<<<<

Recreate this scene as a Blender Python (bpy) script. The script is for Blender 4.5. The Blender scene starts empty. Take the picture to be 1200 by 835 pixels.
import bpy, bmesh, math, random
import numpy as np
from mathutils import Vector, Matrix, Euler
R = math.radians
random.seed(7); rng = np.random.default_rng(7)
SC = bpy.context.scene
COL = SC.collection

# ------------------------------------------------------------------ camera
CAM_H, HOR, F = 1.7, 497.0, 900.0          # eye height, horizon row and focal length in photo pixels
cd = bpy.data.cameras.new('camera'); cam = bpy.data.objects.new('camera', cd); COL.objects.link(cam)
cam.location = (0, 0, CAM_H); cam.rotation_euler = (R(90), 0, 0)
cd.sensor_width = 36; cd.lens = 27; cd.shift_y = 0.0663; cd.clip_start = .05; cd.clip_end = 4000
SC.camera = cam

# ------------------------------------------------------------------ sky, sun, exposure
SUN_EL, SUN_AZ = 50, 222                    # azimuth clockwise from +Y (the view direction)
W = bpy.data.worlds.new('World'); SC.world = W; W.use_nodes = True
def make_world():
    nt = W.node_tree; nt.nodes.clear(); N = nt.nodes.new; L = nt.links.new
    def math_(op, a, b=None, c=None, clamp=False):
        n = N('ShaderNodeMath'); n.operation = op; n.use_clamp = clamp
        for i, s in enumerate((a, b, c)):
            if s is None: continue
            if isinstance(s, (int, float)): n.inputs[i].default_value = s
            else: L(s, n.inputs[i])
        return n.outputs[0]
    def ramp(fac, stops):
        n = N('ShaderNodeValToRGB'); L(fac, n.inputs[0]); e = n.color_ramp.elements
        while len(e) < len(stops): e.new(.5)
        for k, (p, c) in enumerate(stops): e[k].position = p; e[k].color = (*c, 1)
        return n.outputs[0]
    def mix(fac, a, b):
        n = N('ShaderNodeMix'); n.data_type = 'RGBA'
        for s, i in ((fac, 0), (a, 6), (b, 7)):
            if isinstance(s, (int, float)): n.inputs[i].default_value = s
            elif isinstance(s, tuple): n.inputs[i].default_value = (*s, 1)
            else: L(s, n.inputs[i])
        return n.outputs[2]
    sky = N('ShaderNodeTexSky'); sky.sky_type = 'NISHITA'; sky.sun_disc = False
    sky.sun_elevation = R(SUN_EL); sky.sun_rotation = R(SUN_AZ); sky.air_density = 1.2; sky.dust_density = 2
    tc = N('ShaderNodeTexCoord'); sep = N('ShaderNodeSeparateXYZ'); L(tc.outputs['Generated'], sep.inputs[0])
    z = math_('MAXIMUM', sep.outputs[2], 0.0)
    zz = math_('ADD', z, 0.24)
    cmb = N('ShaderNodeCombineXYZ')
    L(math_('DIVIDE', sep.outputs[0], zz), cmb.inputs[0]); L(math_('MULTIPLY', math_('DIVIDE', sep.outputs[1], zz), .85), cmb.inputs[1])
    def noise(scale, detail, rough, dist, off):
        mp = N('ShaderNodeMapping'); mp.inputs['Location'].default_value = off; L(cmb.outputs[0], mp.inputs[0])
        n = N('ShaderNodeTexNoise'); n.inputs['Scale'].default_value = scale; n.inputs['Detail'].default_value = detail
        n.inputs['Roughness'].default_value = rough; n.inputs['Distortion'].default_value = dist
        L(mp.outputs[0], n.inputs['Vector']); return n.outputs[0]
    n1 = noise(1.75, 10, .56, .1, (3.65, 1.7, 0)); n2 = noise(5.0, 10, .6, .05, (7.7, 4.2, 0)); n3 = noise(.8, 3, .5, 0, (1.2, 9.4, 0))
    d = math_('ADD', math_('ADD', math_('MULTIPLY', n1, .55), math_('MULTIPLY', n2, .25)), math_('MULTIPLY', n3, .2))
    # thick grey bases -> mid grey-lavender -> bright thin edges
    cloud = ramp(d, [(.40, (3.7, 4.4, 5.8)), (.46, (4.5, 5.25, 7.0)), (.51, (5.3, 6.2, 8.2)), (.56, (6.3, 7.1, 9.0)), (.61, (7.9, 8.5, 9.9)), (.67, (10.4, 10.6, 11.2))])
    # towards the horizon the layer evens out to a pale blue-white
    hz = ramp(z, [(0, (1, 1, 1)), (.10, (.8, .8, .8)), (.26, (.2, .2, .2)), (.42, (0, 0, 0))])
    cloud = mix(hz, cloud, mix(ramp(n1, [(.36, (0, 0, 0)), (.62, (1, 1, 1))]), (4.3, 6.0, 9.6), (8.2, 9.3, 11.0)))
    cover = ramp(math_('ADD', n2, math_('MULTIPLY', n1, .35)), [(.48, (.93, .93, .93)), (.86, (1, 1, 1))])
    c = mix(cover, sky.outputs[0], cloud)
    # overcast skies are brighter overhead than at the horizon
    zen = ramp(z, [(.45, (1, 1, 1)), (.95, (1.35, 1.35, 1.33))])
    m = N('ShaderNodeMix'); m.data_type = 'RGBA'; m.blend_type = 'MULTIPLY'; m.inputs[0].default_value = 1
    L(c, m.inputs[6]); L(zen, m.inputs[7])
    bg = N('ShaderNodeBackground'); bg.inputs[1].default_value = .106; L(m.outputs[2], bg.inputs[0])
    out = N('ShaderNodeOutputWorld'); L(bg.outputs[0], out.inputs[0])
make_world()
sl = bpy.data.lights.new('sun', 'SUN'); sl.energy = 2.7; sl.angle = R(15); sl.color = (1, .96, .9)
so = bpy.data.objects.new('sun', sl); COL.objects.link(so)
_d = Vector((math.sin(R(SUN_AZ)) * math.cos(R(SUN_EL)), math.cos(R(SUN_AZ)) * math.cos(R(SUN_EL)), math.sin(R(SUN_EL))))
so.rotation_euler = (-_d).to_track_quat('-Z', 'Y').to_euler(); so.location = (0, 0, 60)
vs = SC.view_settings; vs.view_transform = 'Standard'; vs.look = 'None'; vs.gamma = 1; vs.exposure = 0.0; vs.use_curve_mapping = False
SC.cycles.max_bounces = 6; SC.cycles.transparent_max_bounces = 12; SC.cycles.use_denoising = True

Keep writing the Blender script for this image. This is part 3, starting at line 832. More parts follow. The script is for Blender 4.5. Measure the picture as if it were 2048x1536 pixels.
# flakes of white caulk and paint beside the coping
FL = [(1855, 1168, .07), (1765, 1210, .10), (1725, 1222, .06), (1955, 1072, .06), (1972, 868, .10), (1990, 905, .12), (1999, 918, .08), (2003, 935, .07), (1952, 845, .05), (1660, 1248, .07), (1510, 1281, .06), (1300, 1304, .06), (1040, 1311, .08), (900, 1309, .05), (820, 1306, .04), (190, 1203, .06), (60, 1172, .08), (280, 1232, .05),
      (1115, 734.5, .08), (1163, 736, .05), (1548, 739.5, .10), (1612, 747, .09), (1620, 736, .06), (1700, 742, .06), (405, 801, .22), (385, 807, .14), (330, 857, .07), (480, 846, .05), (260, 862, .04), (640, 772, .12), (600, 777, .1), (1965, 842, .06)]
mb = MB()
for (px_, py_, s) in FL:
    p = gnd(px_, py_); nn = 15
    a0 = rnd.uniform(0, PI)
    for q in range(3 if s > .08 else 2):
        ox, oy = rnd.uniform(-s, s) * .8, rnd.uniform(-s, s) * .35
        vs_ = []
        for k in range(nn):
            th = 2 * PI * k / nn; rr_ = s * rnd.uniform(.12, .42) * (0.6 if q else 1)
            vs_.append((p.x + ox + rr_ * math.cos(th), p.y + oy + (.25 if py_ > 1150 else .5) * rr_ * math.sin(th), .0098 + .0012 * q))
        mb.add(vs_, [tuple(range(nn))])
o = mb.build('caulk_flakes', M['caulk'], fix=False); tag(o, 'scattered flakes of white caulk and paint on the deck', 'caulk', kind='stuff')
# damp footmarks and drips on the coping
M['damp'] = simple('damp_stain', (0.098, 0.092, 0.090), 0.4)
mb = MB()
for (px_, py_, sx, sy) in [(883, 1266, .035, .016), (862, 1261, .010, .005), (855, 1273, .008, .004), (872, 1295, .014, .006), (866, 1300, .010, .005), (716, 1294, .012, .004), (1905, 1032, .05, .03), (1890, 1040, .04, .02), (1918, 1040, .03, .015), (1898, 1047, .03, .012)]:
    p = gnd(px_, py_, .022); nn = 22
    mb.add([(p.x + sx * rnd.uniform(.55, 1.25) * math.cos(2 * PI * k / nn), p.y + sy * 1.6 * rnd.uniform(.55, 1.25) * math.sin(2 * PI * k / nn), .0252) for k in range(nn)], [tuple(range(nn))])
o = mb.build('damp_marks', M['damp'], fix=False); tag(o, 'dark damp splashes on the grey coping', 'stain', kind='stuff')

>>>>

[What this task involves] Print from the first line through the line that contains "COL = SC.collection", please, including both, and leave out every line outside that stretch.

[Written solution]
Recreate this scene as a Blender Python (bpy) script. The script is for Blender 4.5. The Blender scene starts empty. Take the picture to be 1200 by 835 pixels.
import bpy, bmesh, math, random
import numpy as np
from mathutils import Vector, Matrix, Euler
R = math.radians
random.seed(7); rng = np.random.default_rng(7)
SC = bpy.context.scene
COL = SC.collection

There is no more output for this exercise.